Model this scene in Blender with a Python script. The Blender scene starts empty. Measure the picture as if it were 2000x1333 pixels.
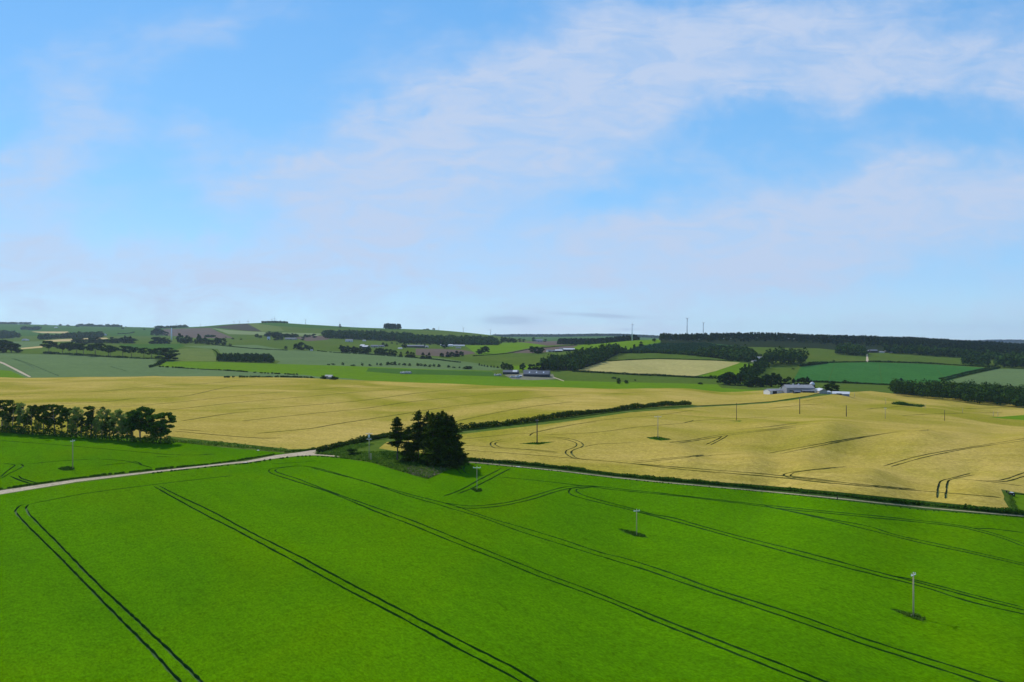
import bpy, math, random
import numpy as np
from mathutils import Vector
from mathutils.geometry import delaunay_2d_cdt

sc = bpy.context.scene
COL = sc.collection
R = math.radians
CAMH, F = 50.0, 1333.33
HAZE_DENSITY = 3.6e-5

# ------------------------------------------------------------------ camera
cam_d = bpy.data.cameras.new('camera'); cam_d.lens = 24; cam_d.sensor_width = 36
cam_d.clip_start = 0.5; cam_d.clip_end = 60000
cam = bpy.data.objects.new('camera', cam_d); COL.objects.link(cam)
cam.location = (0, 0, CAMH); cam.rotation_euler = (R(90), 0, 0)
sc.camera = cam

# ------------------------------------------------------------------ exposure
sc.view_settings.view_transform = 'Standard'; sc.view_settings.look = 'None'
sc.view_settings.exposure = .12; sc.view_settings.gamma = 1
sc.cycles.volume_bounces = 1
sc.cycles.max_bounces = 5

# ------------------------------------------------------------------ sun
SUN_AZ, SUN_EL = R(-40), R(48)          # azimuth from +Y, clockwise positive
sdir = Vector((math.sin(SUN_AZ)*math.cos(SUN_EL), math.cos(SUN_AZ)*math.cos(SUN_EL), math.sin(SUN_EL)))
sl = bpy.data.lights.new('sun', 'SUN'); sl.energy = 3.3; sl.angle = R(1.5); sl.color = (1, .95, .86)
so = bpy.data.objects.new('sun', sl); COL.objects.link(so)
so.rotation_euler = sdir.to_track_quat('Z', 'Y').to_euler(); so.location = (0, 0, 400)

# ------------------------------------------------------------------ node helpers
class NT:
    def __init__(s, nt): s.nt = nt; s.L = nt.links
    def n(s, t, **k):
        x = s.nt.nodes.new(t)
        for a, v in k.items(): setattr(x, a, v)
        return x
    def put(s, sock, v):
        if hasattr(v, 'is_output') or isinstance(v, bpy.types.NodeSocket): s.L.new(v, sock)
        else: sock.default_value = v
    def m(s, op, a, b=None, c=None, clamp=False):
        x = s.n('ShaderNodeMath', operation=op, use_clamp=clamp)
        for i, v in enumerate((a, b, c)):
            if v is not None: s.put(x.inputs[i], v)
        return x.outputs[0]
    def mix(s, f, a, b, mode='MIX'):
        x = s.n('ShaderNodeMix', data_type='RGBA', blend_type=mode)
        s.put(x.inputs[0], f); s.put(x.inputs[6], a); s.put(x.inputs[7], b)
        return x.outputs[2]
    def noise(s, vec, scale, detail=3, rough=.55, dist=0):
        x = s.n('ShaderNodeTexNoise'); s.put(x.inputs['Vector'], vec)
        x.inputs['Scale'].default_value = scale; x.inputs['Detail'].default_value = detail
        x.inputs['Roughness'].default_value = rough; x.inputs['Distortion'].default_value = dist
        return x.outputs['Fac']
    def ramp(s, v, lo, hi, a=0., b=1.):
        x = s.n('ShaderNodeMapRange'); x.interpolation_type = 'SMOOTHSTEP'
        s.put(x.inputs[0], v)
        for i, q in enumerate((lo, hi, a, b)): x.inputs[i+1].default_value = q
        return x.outputs[0]
    def mapping(s, vec, rot=0, scale=(1, 1, 1)):
        x = s.n('ShaderNodeMapping'); s.put(x.inputs[0], vec)
        x.inputs['Rotation'].default_value = (0, 0, rot); x.inputs['Scale'].default_value = scale
        return x.outputs[0]

# ------------------------------------------------------------------ world: sky with thin cloud
W = bpy.data.worlds.new('World'); sc.world = W; W.use_nodes = True
W.node_tree.nodes.clear()
t = NT(W.node_tree)
sky = t.n('ShaderNodeTexSky', sky_type='NISHITA', sun_disc=False)
sky.sun_elevation = SUN_EL; sky.sun_rotation = SUN_AZ; sky.altitude = 100
sky.air_density = 1.0; sky.dust_density = .3; sky.ozone_density = 2.5
tc = t.n('ShaderNodeTexCoord'); sep = t.n('ShaderNodeSeparateXYZ'); t.L.new(tc.outputs['Generated'], sep.inputs[0])
X, Y, Z = sep.outputs
Ya = t.m('MAXIMUM', t.m('ABSOLUTE', Y), .12)
U = t.m('ADD', t.m('MULTIPLY', t.m('DIVIDE', X, Ya), 1.3333), 1.0)
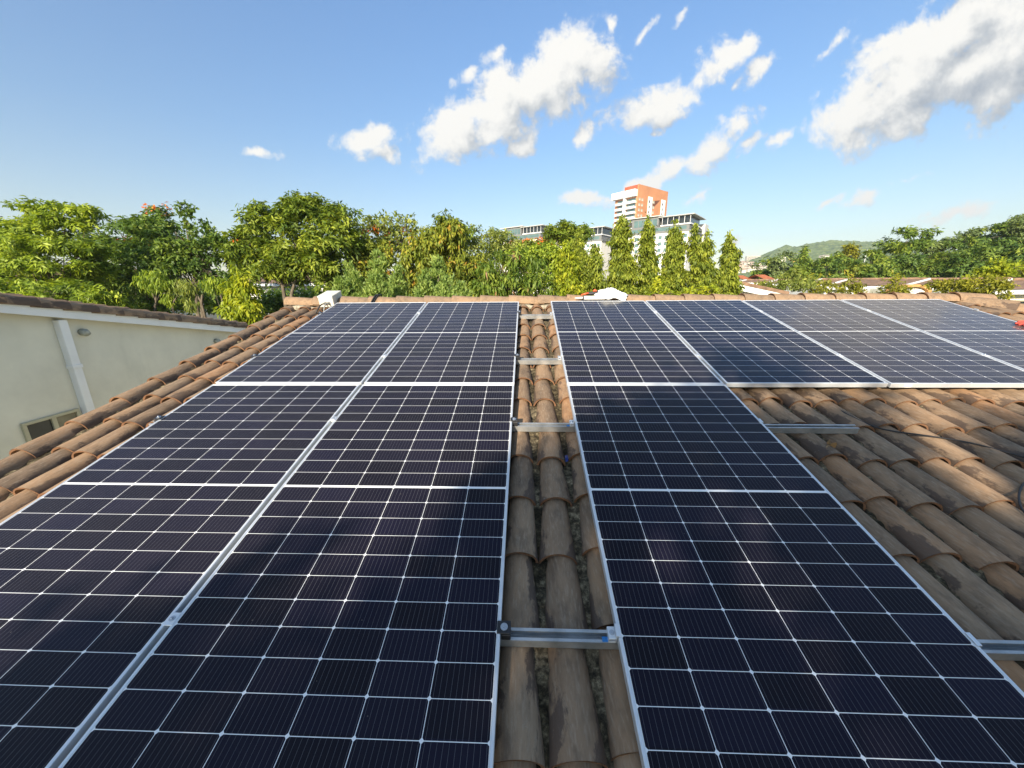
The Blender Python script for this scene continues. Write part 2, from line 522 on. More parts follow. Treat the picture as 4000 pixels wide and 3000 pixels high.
class MB:
    """collects simple shapes into one mesh"""

    def __init__(self):
        self.v, self.f = [], []

    def add(self, vs, fs):
        k = len(self.v)
        self.v += [tuple(map(float, p)) for p in vs]
        self.f += [tuple(i + k for i in f) for f in fs]
        return self

    def box(self, x0, x1, y0, y1, z0, z1, bev=0.0):
        if bev > 0:
            b = min(bev, (x1 - x0) / 2.2, (y1 - y0) / 2.2, (z1 - z0) / 2.2)
            vs = []
            for sx, X, dx in ((0, x0, b), (1, x1, -b)):
                for sy, Y, dy in ((0, y0, b), (1, y1, -b)):
                    for sz, Z, dz in ((0, z0, b), (1, z1, -b)):
                        vs += [(X, Y + dy, Z + dz), (X + dx, Y, Z + dz), (X + dx, Y + dy, Z)]

            def I(sx, sy, sz, k):
                return ((sx * 2 + sy) * 2 + sz) * 3 + k
            fs = []
            for s in (0, 1):
                q = [I(s, 0, 0, 0), I(s, 1, 0, 0), I(s, 1, 1, 0), I(s, 0, 1, 0)]
                fs.append(tuple(q if s else q[::-1]))
                q = [I(0, s, 0, 1), I(1, s, 0, 1), I(1, s, 1, 1), I(0, s, 1, 1)]
                fs.append(tuple(q[::-1] if s else q))
                q = [I(0, 0, s, 2), I(1, 0, s, 2), I(1, 1, s, 2), I(0, 1, s, 2)]
                fs.append(tuple(q if s else q[::-1]))
            for a_ in (0, 1):
                for b_ in (0, 1):
                    fs.append((I(a_, b_, 0, 0), I(a_, b_, 0, 1), I(a_, b_, 1, 1), I(a_, b_, 1, 0)))
                    fs.append((I(a_, 0, b_, 0), I(a_, 0, b_, 2), I(a_, 1, b_, 2), I(a_, 1, b_, 0)))
                    fs.append((I(0, a_, b_, 1), I(0, a_, b_, 2), I(1, a_, b_, 2), I(1, a_, b_, 1)))
                    for c_ in (0, 1):
                        fs.append((I(a_, b_, c_, 0), I(a_, b_, c_, 1), I(a_, b_, c_, 2)))
            return self.add(vs, fs)
        vs = [(x, y, z) for x in (x0, x1) for y in (y0, y1) for z in (z0, z1)]
        return self.add(vs, [(0, 1, 3, 2), (4, 6, 7, 5), (0, 4, 5, 1), (2, 3, 7, 6), (0, 2, 6, 4), (1, 5, 7, 3)])

    def prism(self, poly, a, d):
        """extrude polygon (3d points) along vector d"""
        k = len(poly)
        d = np.array(d)
        vs = [np.array(p) for p in poly] + [np.array(p) + d for p in poly]
        fs = [tuple(range(k))[::-1], tuple(range(k, 2 * k))]
        fs += [(i, (i + 1) % k, k + (i + 1) % k, k + i) for i in range(k)]
        return self.add(vs, fs)

    def tube(self, pts, rad, seg=8, cap=True):
        pts = [np.array(p, float) for p in pts]
        n = len(pts)
        rads = rad if hasattr(rad, '__len__') else [rad] * n
        vs, fs = [], []
        up = np.array([0.0, 0, 1])
        for i, p in enumerate(pts):
            t = pts[min(i + 1, n - 1)] - pts[max(i - 1, 0)]
            t = t / (np.linalg.norm(t) + 1e-9)
            a = np.cross(t, up)
            if np.linalg.norm(a) < 0.05:
                a = np.cross(t, np.array([1.0, 0, 0]))
            a /= np.linalg.norm(a)
            b = np.cross(t, a)
            for j in range(seg):
                w_ = 2 * math.pi * j / seg
                vs.append(p + rads[i] * (math.cos(w_) * a + math.sin(w_) * b))
        for i in range(n - 1):
            for j in range(seg):
                q = (j + 1) % seg
                fs.append((i * seg + j, i * seg + q, (i + 1) * seg + q, (i + 1) * seg + j))
        if cap:
            fs.append(tuple(range(seg))[::-1])
            fs.append(tuple((n - 1) * seg + j for j in range(seg)))
        return self.add(vs, fs)

    def build(self, name, mat, parent=None, smooth=False):
        return mesh_obj(name, self.v, self.f, mat, parent, smooth)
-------
### Given task
Extract the lines from the line with "The Blender Python" through the line with "vs += [(X, Y + dy, Z". Keep both of those lines, copy everything exactly, and add nothing.

### Problem solution
The Blender Python script for this scene continues. Write part 2, from line 522 on. More parts follow. Treat the picture as 4000 pixels wide and 3000 pixels high.
class MB:
    """collects simple shapes into one mesh"""

    def __init__(self):
        self.v, self.f = [], []

    def add(self, vs, fs):
        k = len(self.v)
        self.v += [tuple(map(float, p)) for p in vs]
        self.f += [tuple(i + k for i in f) for f in fs]
        return self

    def box(self, x0, x1, y0, y1, z0, z1, bev=0.0):
        if bev > 0:
            b = min(bev, (x1 - x0) / 2.2, (y1 - y0) / 2.2, (z1 - z0) / 2.2)
            vs = []
            for sx, X, dx in ((0, x0, b), (1, x1, -b)):
                for sy, Y, dy in ((0, y0, b), (1, y1, -b)):
                    for sz, Z, dz in ((0, z0, b), (1, z1, -b)):
                        vs += [(X, Y + dy, Z + dz), (X + dx, Y, Z + dz), (X + dx, Y + dy, Z)]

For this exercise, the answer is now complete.